NOTE 20 - SUBSEQUENT EVENTS

 

As of May 12, 2022 the Company issued an aggregate of: (i) 2,073 shares of its common stock for consulting services and valued at $6,400.

 

On May 5, 2022, the Company, entered into a Subscription Agreement with an accredited investor. Pursuant to the Purchase Agreement, the Company to be issued and sold to the Purchaser (i) 110,619 shares of the Company’s common stock, par value $0.001 per share (the “Common Stock”), at a purchase price of $2.26 per share and (ii) a warrant to purchase up to 165,929 shares of Common Stock (the “Warrant”).

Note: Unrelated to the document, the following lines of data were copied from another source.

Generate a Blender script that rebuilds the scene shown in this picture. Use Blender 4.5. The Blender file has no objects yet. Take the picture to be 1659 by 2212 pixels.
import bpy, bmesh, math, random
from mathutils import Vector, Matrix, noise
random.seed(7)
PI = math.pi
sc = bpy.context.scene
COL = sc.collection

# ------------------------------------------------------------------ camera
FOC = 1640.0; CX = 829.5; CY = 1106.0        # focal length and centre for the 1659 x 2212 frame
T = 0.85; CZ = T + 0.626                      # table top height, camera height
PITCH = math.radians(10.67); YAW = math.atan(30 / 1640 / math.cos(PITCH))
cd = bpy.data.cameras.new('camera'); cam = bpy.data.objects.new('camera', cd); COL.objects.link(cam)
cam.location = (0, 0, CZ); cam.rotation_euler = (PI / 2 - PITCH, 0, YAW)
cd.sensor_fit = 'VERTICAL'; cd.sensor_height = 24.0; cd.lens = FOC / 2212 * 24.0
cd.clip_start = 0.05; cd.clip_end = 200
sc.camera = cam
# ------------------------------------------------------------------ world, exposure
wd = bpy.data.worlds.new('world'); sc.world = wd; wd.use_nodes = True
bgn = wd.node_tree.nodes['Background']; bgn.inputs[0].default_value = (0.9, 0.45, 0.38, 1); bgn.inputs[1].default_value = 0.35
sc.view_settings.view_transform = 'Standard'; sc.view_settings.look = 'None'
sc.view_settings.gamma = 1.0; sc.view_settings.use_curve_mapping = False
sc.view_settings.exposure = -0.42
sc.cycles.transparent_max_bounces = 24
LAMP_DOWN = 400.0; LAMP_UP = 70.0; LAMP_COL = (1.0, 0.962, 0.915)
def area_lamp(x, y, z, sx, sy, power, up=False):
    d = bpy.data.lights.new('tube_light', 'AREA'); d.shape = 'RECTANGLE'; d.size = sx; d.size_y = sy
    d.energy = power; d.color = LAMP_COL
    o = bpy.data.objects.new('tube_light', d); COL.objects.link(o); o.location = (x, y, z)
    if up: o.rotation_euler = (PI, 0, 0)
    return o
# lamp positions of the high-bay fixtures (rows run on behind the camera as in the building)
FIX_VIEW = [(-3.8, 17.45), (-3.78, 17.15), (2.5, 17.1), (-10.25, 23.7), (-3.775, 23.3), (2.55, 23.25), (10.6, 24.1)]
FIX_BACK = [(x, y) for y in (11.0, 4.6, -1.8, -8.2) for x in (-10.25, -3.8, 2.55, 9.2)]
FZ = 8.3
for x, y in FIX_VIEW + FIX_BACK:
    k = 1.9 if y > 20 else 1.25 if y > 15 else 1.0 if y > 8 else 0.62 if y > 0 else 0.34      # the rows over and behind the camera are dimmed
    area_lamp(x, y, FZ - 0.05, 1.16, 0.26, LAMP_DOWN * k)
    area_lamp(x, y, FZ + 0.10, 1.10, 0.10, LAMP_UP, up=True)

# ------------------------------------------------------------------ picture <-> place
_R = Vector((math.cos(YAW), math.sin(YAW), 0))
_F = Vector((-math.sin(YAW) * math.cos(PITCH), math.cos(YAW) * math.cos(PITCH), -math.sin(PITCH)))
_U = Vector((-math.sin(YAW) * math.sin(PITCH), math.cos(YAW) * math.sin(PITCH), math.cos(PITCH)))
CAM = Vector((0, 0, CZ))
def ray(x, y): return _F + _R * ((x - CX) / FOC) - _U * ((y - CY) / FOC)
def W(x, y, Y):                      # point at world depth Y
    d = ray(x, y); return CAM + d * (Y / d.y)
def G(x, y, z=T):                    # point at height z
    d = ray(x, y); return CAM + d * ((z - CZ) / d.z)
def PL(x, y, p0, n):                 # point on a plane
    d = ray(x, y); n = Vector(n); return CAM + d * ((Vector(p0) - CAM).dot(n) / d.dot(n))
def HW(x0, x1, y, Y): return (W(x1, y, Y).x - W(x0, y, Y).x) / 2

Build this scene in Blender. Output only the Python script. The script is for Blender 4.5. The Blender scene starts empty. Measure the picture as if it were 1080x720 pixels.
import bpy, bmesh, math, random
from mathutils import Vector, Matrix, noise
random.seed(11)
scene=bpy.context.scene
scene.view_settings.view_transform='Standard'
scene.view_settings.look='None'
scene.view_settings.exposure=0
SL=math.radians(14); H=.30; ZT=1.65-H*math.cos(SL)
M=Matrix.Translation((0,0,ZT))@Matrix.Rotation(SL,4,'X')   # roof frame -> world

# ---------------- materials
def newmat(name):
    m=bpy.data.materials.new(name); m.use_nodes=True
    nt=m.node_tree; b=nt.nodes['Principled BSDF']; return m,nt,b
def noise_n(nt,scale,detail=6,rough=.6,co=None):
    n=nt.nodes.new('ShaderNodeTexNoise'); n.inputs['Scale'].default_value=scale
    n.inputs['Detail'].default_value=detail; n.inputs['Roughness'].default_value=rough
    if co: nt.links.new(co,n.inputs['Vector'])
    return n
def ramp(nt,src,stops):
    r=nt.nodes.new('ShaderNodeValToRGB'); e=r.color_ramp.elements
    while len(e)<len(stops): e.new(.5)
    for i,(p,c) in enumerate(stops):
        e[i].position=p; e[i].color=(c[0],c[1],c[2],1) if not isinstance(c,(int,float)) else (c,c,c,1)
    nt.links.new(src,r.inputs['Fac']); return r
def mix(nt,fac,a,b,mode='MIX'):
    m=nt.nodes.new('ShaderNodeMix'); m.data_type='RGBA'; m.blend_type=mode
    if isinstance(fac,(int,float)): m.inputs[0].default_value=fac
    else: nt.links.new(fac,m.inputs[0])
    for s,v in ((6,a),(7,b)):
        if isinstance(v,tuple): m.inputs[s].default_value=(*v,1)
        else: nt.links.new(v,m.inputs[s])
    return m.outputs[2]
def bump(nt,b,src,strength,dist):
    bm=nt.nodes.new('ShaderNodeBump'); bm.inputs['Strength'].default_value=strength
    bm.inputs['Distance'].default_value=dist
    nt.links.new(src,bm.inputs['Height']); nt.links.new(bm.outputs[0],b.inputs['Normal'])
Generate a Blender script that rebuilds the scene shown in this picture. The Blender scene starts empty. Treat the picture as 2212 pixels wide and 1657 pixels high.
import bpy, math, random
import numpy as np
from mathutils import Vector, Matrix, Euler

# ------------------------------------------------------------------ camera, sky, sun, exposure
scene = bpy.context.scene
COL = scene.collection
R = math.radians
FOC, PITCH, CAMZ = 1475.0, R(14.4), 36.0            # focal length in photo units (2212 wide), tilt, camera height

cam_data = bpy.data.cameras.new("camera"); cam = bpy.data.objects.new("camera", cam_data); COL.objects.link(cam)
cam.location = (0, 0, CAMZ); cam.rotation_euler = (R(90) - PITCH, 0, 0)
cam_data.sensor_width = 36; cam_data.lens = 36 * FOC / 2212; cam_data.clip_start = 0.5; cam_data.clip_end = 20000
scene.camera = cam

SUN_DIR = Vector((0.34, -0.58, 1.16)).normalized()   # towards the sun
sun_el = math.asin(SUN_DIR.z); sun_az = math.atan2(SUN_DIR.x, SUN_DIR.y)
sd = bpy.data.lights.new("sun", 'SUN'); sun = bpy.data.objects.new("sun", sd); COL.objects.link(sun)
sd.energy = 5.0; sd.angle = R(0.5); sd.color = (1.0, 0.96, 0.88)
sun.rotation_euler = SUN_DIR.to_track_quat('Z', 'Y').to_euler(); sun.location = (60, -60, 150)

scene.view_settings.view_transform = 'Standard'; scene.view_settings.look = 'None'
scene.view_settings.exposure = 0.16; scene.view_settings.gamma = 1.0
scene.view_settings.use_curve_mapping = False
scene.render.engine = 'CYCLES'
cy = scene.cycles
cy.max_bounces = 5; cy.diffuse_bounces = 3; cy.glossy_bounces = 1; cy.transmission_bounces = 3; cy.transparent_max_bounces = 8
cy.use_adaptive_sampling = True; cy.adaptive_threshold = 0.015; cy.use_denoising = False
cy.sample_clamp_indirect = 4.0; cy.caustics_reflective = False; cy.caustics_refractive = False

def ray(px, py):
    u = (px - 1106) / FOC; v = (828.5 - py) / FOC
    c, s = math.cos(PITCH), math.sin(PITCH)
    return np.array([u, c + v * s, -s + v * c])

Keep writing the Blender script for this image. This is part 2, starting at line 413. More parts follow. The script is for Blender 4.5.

The Warrant has a term of three (3) years and exercise price of $6.00 per share. The aggregate consideration paid to the Company under the Subscription Agreement was $250,000.

 

On April 22, 2022, the Board of Directors of BioCorRx Inc. approved and adopted the BioCorRx Inc. 2022 Omnibus Securities and Incentive Plan. The plan provides for the grant of incentive share options, non qualified share options, performance unit awards, restricted share awards, restricted share unit awards, share appreciation rights, tandem share appreciation rights, unrestricted share awards or any combination of the foregoing to the Company’s employees, directors and consultants. The maximum number of the Company’s shares of common stock, par value $0.001 per share, initially reserved and available for issuance under the 2022 Plan is 695,000 shares.